Looking back now, I see that God's choice of Mary Magdalene wasn't an exception to His character—it was the perfect expression of it. Throughout Scripture, God consistently chooses the least likely candidates to accomplish His greatest purposes:

  • David was the youngest and smallest of Jesse's sons

  • Moses had a speech impediment

  • Gideon was hiding in a winepress

  • Mary was an unwed teenager

  • The disciples were uneducated fishermen

And Mary Magdalene? She was the most marginalized person in a marginalized group, yet God chose her to be the first evangelist of the resurrection.

This is divine disruption at its finest. Jesus wasn't just making a statement about geography when He said, "My kingdom is not of this world" (John 18:36). He was introducing an entirely different operating system for human relationships—one that turns worldly power structures upside down.

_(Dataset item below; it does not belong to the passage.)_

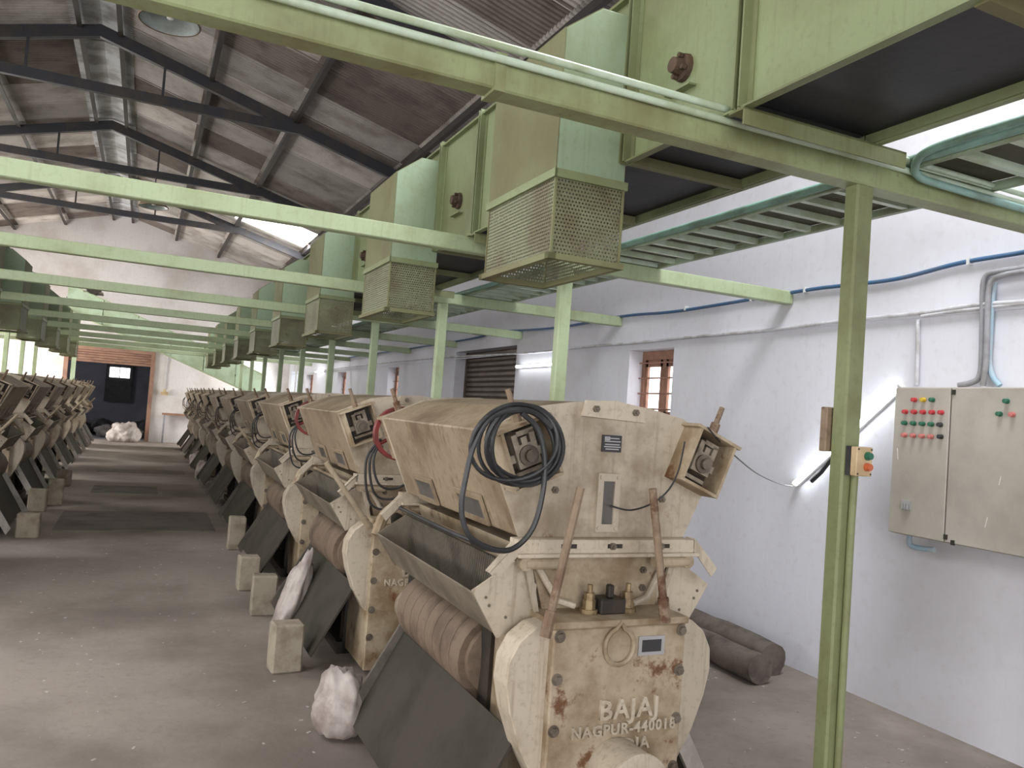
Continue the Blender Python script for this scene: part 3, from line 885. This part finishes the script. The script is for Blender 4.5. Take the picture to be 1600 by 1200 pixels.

What This Means for Us Today

The question "Why send Mary?" continues to challenge us today. If God was willing to bypass every social convention and cultural expectation to accomplish His purposes then, what does that tell us about His heart for women now?

It tells us that:

  • God's kingdom operates on completely different principles than the world's power systems

  • He delights in using those the world considers "least" to accomplish the "greatest" things

  • Women have always been essential to God's redemptive plan, not afterthoughts or supporting players

  • The Church's role is to reflect God's revolutionary values, not accommodate cultural limitations

Your Garage Moment

Perhaps you've had your own "garage moment"—a time when the Holy Spirit whispered something to your heart that challenged everything you'd been taught. Maybe it was about women's roles, or maybe it was about something else entirely.

Don't dismiss those moments. Don't let traditional interpretations or cultural expectations silence what the Spirit of Truth is revealing to your heart. Just as Mary Magdalene was faithful to deliver the message she'd been given, even knowing the disciples might not believe her, we're called to be faithful to the truth God reveals to us.

The same God who sent Mary to announce the resurrection is still in the business of choosing unlikely messengers to deliver His truth. The question isn't whether we're qualified by human standards—it's whether we're willing to be faithful with what He's entrusted to us.

Why did God send Mary? Because He wanted to free the most oppressed people group in that culture. Because He knew that if the gospel could transform how we treat women—the most marginalized—it could transform everything.

And that transformation is still happening today, one heart at a time, one garage moment at a time.

What has the Lord whispered to your heart lately? What truth is He asking you to carry forward, even if others might not believe you at first? Your story—like Mary's—might be exactly what someone else needs to hear.